Было бы совершенно ошибочно сводить противоположение между нею и прежней психологией Государственного совета к противоположению прогрессивного и реакционного направления, прогрессивных и реакционных политических идеалов. Последнее противоположение не было чуждо Государственному совету и в период неограниченного самодержавия. И в то время в составе Совета встречались, наряду с чисто реакционными элементами, также элементы прогрессивные, точные, умеренно либеральные, которые временами играли довольно видную роль. Однако и либеральные сановники, заседавшие в Государственном совете, оставались бюрократами с чисто бюрократической психологией. Никакой другой психологии и не могло создаться при строго бюрократическом составе и чисто законосовещательном характере дореформенного Государственного совета. Самая борьба, которую либеральные элементы в составе Совета того времени вели с реакционными элементами его, была не настоящей политической борьбой, а походила скорее на бурю в стакане воды. Ведь решающее значение имело не то или иное политическое течение как таковое, а переменчивая и неучтимая, лишь наугад уловляемая воля самодержца.
Нельзя не вспомнить по этому поводу столь характерной для того времени своеобразной практики Государственной канцелярии, которой она держалась при составлении промеморий [247], содержавших изложение мнений большинства и меньшинства Государственного совета по вопросам, вызвавшим в Совете разногласие. Эти промемории представлялись на благоусмотрение государя. Техника составления означенных промеморий сводилась к тому, чтобы число доводов pro и contra по данному вопросу, независимо от того, были ли они высказаны большинством или меньшинством, было примерно одинаковое; при этом следили за тем, чтобы те и другие доводы были бы изложены в такой форме, чтобы они с внешней стороны производили равносильное впечатление и в этом смысле не связывали бы государя. Нечего говорить, что составление подобных промеморий требовало особого искусства и особых искусников, которые на этом делали карьеру. Упомянутые хитроумные приемы бюрократической стилизации являлись венцом всей той бюрократической батрахомюомахии [248], всей той войны бюрократических лягушек с бюрократическими мышами, которой исчерпывался, по существу, весь круговорот жизни дореформенного Государственного совета.

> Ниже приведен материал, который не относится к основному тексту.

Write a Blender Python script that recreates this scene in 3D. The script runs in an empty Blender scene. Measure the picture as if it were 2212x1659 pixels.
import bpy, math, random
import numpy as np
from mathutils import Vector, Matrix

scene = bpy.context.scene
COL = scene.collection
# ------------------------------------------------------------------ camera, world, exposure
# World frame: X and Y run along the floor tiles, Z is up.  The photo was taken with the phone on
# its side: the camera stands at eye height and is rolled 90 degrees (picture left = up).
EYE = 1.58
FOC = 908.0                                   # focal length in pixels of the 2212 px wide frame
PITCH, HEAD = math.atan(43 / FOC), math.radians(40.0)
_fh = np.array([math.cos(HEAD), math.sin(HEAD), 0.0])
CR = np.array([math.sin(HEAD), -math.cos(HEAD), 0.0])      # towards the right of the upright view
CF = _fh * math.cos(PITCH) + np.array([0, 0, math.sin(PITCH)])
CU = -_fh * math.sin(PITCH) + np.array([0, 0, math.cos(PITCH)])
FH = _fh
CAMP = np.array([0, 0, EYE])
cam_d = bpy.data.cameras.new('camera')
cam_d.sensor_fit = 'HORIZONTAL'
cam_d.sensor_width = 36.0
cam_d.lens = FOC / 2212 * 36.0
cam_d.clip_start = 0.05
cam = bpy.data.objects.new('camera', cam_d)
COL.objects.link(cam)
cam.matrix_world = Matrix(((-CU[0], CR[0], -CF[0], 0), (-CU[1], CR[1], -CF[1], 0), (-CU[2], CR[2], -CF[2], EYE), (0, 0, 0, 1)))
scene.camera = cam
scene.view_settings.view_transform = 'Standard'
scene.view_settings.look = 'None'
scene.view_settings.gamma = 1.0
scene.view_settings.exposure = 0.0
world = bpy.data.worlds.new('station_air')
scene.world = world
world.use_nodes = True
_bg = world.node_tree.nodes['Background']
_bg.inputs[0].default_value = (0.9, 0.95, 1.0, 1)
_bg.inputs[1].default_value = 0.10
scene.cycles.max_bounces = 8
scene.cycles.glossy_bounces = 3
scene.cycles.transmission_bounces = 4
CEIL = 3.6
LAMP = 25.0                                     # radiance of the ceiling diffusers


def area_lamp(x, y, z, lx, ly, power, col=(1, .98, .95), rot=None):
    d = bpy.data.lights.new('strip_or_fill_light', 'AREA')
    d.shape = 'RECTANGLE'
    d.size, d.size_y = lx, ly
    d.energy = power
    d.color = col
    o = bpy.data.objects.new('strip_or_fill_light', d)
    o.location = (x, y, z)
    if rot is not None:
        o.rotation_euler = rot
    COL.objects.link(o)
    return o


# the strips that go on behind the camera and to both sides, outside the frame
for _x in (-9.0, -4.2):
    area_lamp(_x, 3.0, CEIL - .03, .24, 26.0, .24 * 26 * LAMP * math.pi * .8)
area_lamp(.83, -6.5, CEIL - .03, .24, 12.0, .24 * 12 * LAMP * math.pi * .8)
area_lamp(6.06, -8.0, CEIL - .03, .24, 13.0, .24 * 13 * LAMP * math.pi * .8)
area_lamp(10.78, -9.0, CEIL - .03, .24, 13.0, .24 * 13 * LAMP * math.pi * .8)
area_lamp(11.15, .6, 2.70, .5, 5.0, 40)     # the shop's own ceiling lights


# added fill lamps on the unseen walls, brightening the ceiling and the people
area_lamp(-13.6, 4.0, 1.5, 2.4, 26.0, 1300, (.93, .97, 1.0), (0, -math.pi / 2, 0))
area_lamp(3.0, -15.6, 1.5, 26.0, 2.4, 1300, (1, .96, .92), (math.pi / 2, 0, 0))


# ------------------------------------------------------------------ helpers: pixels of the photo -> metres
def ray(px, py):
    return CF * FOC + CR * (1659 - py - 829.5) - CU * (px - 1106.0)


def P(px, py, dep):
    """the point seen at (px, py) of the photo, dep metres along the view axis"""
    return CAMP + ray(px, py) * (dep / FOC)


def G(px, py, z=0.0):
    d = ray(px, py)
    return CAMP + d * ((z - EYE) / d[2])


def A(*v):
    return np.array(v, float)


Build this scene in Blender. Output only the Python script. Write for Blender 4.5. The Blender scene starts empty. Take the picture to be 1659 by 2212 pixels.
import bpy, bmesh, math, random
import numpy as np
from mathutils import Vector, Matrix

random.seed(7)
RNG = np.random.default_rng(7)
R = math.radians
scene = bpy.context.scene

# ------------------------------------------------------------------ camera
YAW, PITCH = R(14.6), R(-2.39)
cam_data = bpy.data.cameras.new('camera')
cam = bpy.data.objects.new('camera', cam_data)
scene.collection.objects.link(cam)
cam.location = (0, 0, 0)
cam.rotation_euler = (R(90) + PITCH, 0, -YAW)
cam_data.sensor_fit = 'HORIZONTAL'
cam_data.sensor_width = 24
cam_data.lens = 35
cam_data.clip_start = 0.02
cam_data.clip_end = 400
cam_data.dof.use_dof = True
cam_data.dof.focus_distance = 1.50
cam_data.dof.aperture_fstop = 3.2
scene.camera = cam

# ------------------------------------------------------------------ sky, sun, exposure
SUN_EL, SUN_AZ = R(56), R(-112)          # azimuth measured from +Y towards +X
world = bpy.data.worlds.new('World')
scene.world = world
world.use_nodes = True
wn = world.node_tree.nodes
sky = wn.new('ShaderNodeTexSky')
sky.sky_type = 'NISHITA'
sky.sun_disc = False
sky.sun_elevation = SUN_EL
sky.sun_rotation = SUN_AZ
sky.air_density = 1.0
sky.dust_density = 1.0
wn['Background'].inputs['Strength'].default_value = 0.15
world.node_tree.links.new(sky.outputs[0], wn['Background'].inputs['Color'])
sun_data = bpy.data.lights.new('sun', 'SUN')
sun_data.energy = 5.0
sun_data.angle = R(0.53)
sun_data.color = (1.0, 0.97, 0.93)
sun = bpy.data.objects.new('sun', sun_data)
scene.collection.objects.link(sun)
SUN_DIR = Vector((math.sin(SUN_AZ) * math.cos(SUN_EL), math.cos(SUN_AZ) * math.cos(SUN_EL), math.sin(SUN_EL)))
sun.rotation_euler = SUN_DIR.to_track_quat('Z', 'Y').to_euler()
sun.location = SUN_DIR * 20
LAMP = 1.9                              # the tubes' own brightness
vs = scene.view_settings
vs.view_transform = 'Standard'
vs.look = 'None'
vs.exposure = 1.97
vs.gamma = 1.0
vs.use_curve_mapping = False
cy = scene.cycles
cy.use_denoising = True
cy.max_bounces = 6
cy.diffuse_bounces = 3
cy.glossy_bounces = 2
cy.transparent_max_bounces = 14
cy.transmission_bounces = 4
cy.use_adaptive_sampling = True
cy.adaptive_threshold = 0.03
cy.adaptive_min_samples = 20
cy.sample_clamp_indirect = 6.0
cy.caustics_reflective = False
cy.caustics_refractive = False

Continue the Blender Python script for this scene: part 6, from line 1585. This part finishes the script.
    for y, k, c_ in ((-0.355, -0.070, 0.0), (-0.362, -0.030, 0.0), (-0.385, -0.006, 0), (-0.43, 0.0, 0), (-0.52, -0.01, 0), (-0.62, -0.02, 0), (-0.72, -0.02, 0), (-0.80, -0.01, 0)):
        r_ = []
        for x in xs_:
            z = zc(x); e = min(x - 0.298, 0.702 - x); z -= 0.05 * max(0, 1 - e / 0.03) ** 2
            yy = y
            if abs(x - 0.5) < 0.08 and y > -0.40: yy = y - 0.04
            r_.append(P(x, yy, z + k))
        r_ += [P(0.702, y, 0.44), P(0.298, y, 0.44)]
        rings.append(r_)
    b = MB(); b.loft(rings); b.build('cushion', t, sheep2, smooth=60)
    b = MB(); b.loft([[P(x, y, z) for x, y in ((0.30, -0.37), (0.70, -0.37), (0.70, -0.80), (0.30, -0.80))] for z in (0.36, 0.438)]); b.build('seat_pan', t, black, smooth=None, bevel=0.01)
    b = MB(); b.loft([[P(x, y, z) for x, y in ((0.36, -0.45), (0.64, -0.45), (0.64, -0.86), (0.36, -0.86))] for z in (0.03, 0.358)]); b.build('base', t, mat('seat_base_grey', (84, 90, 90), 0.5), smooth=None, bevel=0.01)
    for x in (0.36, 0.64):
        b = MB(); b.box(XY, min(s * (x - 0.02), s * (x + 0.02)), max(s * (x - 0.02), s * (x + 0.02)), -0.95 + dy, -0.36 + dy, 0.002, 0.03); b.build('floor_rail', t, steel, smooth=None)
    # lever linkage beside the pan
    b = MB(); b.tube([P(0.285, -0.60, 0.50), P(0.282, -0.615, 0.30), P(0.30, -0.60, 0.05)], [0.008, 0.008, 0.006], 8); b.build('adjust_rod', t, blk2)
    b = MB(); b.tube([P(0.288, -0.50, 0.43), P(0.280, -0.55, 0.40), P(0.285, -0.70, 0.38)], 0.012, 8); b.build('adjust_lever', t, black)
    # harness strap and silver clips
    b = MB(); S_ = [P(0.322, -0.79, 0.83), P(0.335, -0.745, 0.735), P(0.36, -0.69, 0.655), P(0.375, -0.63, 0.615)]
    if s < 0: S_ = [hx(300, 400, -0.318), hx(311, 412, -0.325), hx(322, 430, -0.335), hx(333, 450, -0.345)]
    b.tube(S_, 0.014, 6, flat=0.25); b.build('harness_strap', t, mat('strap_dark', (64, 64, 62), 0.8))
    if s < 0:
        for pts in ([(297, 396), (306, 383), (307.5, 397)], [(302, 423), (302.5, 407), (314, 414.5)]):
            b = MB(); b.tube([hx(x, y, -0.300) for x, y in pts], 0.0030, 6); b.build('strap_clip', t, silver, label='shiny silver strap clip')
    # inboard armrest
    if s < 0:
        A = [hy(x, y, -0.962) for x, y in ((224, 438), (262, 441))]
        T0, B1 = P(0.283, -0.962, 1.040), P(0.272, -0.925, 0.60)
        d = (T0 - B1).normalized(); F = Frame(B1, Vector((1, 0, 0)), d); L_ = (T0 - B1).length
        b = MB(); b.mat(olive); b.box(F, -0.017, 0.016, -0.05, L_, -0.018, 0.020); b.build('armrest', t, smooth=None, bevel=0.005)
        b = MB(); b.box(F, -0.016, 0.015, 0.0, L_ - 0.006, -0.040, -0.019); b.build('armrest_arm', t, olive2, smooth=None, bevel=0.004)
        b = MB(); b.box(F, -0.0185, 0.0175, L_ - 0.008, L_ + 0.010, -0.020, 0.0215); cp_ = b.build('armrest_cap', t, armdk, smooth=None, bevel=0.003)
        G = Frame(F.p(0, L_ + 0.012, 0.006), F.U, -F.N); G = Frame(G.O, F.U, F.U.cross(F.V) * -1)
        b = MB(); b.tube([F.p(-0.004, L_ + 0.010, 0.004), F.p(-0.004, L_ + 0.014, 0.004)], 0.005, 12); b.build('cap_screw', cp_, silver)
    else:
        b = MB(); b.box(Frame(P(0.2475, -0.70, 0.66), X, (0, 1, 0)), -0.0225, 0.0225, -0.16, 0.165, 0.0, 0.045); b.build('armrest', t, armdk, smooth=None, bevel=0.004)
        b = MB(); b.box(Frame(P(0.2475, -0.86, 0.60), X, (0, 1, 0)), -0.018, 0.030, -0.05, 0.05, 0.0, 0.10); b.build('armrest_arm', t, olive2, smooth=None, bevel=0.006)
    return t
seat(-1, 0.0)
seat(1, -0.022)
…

Вырваться из этого заколдованного круга можно было, строго говоря, только одним путем — в порядке подачи в отставку из членов Государственного совета. Бывали ли вообще такие случаи, мне неизвестно. Не надо забывать, что назначение в Государственный совет случалось венцом бюрократической карьеры. Эта карьера сама по себе накладывала неизгладимый отпечаток на психологию. А условия работы в самом Совете довершали дела и укрепляли создавшуюся психологию — психологию покорности и политической безнравственности. Менее, чем где бы то ни было, можно было думать о настоящей политической борьбе и о сохранении чувства собственной политической ответственности в недрах Государственного совета. Ему ведь не было даже предоставлено право законодательной инициативы. Робкая попытка добиться этого права, предпринятая по случаю празднования в 1901 г. столетия со времени учреждения Совета, была пресечена в корне. Мало того: не все даже законодательные предположения проводили через Государственный совет. Многие законы проводились через Комитет министров и разные ad hoc [249] образуемые совещания. Все это не могло не оказывать влияния на психологию членов Совета. Никто, в сущности, так ясно, как они сами, не сознавал, что их дело маленькое, что политический центр тяжести заключался не в этом законосовещательном органе, а явился фактической прерогативой центральных органов исполнительной власти — министров, и более или менее случайных временщиков, которые официально могли даже стоять в тени. В сознании если не всех, то подавляющего большинства членов Государственного совета только эти последние являлись ответственными за все то, что предлагалось и делалось, хотя бы и при участии Государственного совета. Формально же все вообще зависело исключительно от верховной самодержавной власти.